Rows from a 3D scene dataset
[START]

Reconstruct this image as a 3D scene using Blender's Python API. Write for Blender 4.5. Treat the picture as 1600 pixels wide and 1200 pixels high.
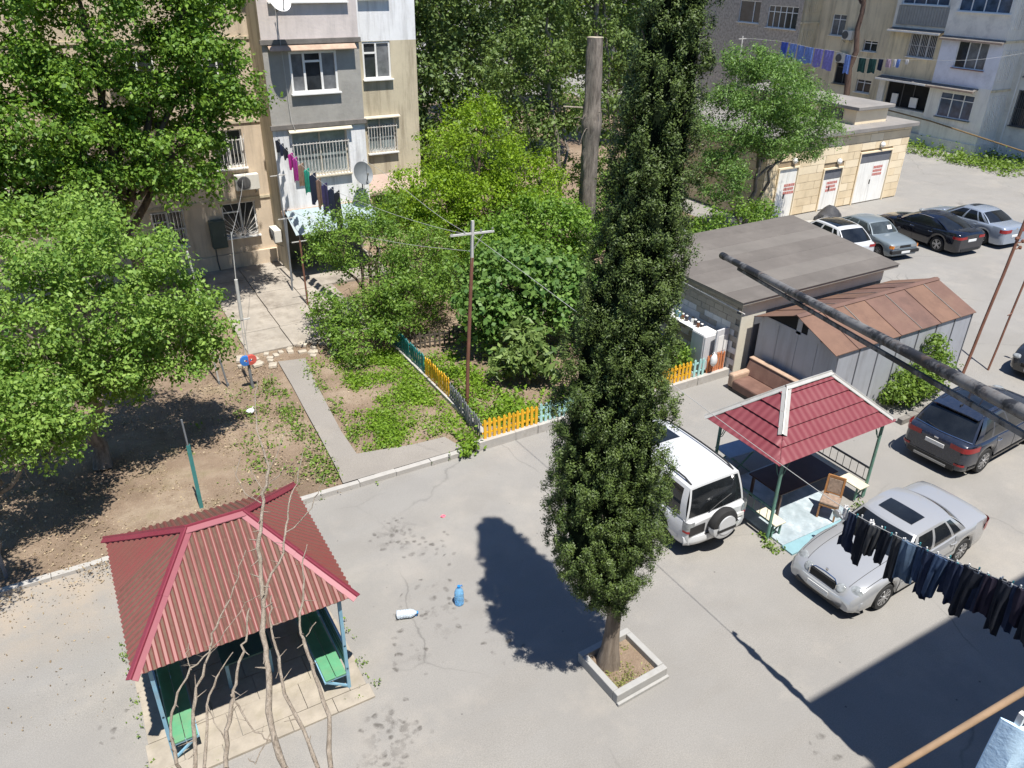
import bpy, math, random
import numpy as np
from mathutils import Vector, Matrix, Euler

for o in list(bpy.data.objects):
    bpy.data.objects.remove(o, do_unlink=True)
scene = bpy.context.scene
COL = scene.collection
R_ = math.radians
PI = math.pi

# ------------------------------------------------------------------ camera
# World axes: X runs along the kerb, Y away from the photographer's building, camera on a 4th floor
CAM_H = 12.0
cam_d = bpy.data.cameras.new("camera")
cam = bpy.data.objects.new("camera", cam_d)
COL.objects.link(cam)
fwd = Vector((0.44659949, 0.75556391, -0.47924115))
rgt = Vector((0.86485818, -0.50179728, 0.01482616))
upv = Vector((0.22927979, 0.42109698, 0.87755804))
rm = Matrix((rgt, upv, -fwd)).transposed()
cam.matrix_world = Matrix.Translation((0, 0, CAM_H)) @ rm.to_4x4()
cam_d.sensor_width = 36.0
cam_d.sensor_fit = 'HORIZONTAL'
cam_d.lens = 36.0 * 1225.17 / 1600.0
cam_d.clip_start = 0.05
cam_d.clip_end = 3000.0
scene.camera = cam

# ------------------------------------------------------------------ sky and sun
SUN_EL, SUN_OFF = R_(69.0), R_(0.0)
world = bpy.data.worlds.new("World")
scene.world = world
world.use_nodes = True
wn = world.node_tree
wn.nodes.clear()
sky = wn.nodes.new("ShaderNodeTexSky")
sky.sky_type = 'NISHITA'
sky.sun_disc = False
sky.sun_elevation = SUN_EL
sky.sun_rotation = R_(180)
sky.air_density = 1.0
sky.dust_density = 0.15
sky.ozone_density = 3.0
bgn = wn.nodes.new("ShaderNodeBackground")
bgn.inputs["Strength"].default_value = 0.068
wo = wn.nodes.new("ShaderNodeOutputWorld")
tint = wn.nodes.new("ShaderNodeMix"); tint.data_type = 'RGBA'; tint.blend_type = 'MULTIPLY'
tint.inputs[0].default_value = 1.0; tint.inputs[7].default_value = (0.84, 1.05, 1.32, 1.0)
wn.links.new(sky.outputs[0], tint.inputs[6]); wn.links.new(tint.outputs[2], bgn.inputs[0])
wn.links.new(bgn.outputs[0], wo.inputs[0])
sd = bpy.data.lights.new("sun", 'SUN')
sd.energy = 5.0
sd.angle = R_(0.53)
sd.color = (1.0, 0.96, 0.895)
so = bpy.data.objects.new("sun", sd)
COL.objects.link(so)
so.rotation_euler = (R_(90) - SUN_EL, 0, SUN_OFF)
so.location = (0, -20, 60)
scene.view_settings.view_transform = 'Standard'
scene.view_settings.look = 'None'
scene.view_settings.gamma = 1.0
scene.view_settings.exposure = 0.62
scene.view_settings.use_curve_mapping = False
scene.render.engine = 'CYCLES'

# ------------------------------------------------------------------ materials
def srgb(r, g, b):
    return tuple(((c / 255.0) / 12.92 if c / 255.0 <= 0.04045 else ((c / 255.0 + 0.055) / 1.055) ** 2.4) for c in (r, g, b))

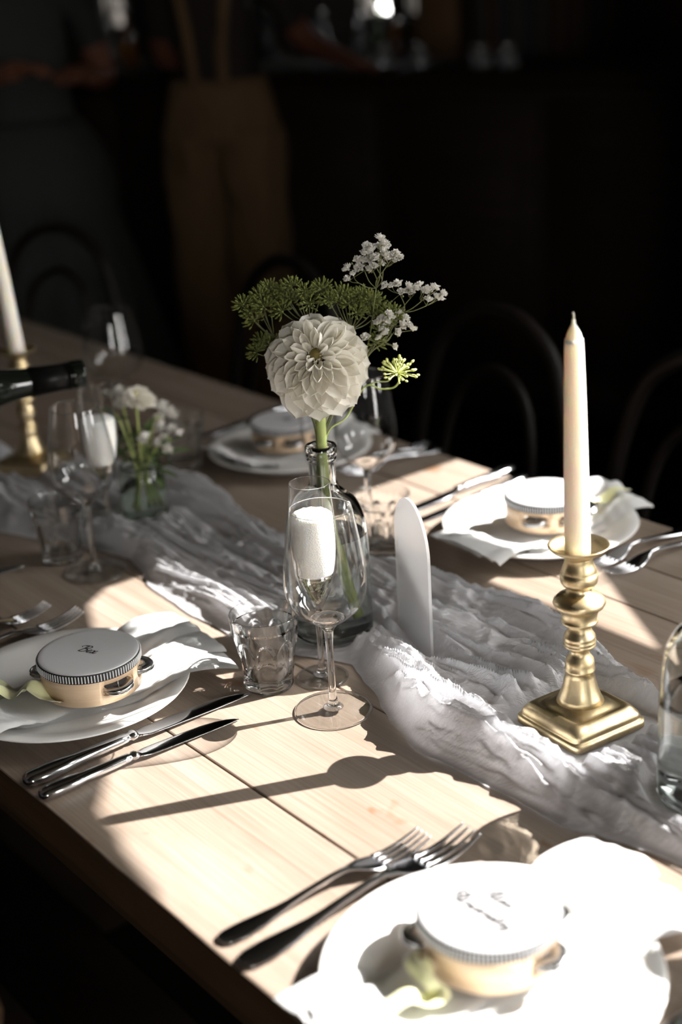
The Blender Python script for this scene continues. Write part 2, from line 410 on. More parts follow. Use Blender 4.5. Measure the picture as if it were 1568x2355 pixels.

[END]

INSTRUCTIONS FOR THE TASK – For each line of the listing that holds the word "pixels", show that line.

CORRECT RESPONSE –
Reconstruct this image as a 3D scene using Blender's Python API. Write for Blender 4.5. Treat the picture as 1600 pixels wide and 1200 pixels high.
The Blender Python script for this scene continues. Write part 2, from line 410 on. More parts follow. Use Blender 4.5. Measure the picture as if it were 1568x2355 pixels.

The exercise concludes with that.